The book can be purchased from Throckmorton Fine Art in New York City (info@throckmorton-nyc.com), which previously has published catalogs with text by Childs-Johnson, "Enduring Art of Jade Age China," and "Enduring Art of Jade Age China, Vol. II." The book is also available from Science Press in Beijing and will be distributed by the University of Hawaii Press in Honolulu.

Childs-Johnson, an archaeologist and art historian, as well as an associate research professor in the ODU art department and an affiliate of the university's Institute of Asian Studies, was the subject of an article about Chinese jade last year in Science magazine. She explains in the article the significance of finely carved jade artifacts-some more than 5,000 years old-that have been unearthed in regions of China not traditionally credited with being seats of Chinese civilization.

The ODU faculty member has documented evidence to challenge the long-standing belief of archaeologists and historians that Chinese civilization was born and centered in the northern Yellow River valley more than 5,000 years ago.

In several regions, north and south of the Yellow River plains, archaeologists are turning up ruins and objects that indicate sophisticated cultures were present long before the Xia and Shang dynasties (ca. 2100-1100 B.C.E.). Furthermore, certain materials and symbols that came to be associated with the Shang and traditional Chinese culture, such as images of dragons and feng (phoenixes) in jade, have been found in numerous excavated sites that predate the Xia and Shang.

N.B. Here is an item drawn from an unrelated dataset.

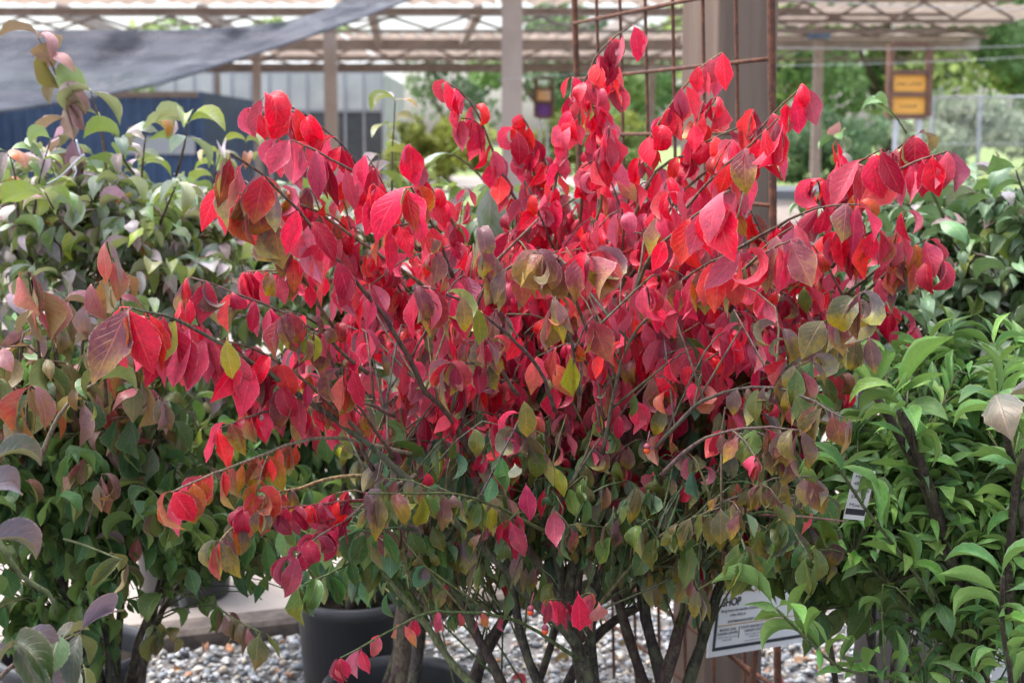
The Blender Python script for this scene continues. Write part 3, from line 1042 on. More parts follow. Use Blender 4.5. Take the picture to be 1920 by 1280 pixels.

Jade helps establish the origins of China in several ways, according to Childs-Johnson. Recent discoveries of jade objects from three major cultures along coastal China make a case for the existence of an elite class among the pre-Shang cultures. This elite class defines what Childs-Johnson calls a Jade Age, which precedes China's Bronze Age, and is singularly Chinese in its relationship with jade.

"Jade is like gold in the West," Childs-Johnson told Science magazine. "It is a major symbol of power" in China from the Neolithic to the modern era. She points out that the stone is extremely hard to work, requiring labor-intensive abrasion to create finely formed and decorative images. She argues that like precious metals such as gold in the West, the use of jade as a symbol of both political and religious power in China was a major stimulus for the social evolution of China's early ruling elite.

Childs-Johnson, who received her Ph.D. from New York University's Institute of Fine Art in 1984 and joined ODU in 2006, has been senior editor since 2003 of Chinese Archaeological Digests published by the Institute of Archaeology, Chinese Academy of Social Sciences, in Beijing.

She is the recipient of an American Council of Learned Societies Fellowship (2003) and a National Gallery of Art, J. Paul Getty Trust Paired Research Fellowship (2004), which enabled completion of several studies, including the newly published "The Jade Age: Early Chinese Jades in American Museums."

Her book, "The Meaning of the Graph Yi and Its Implications for Shang Belief and Art," was published in 2007.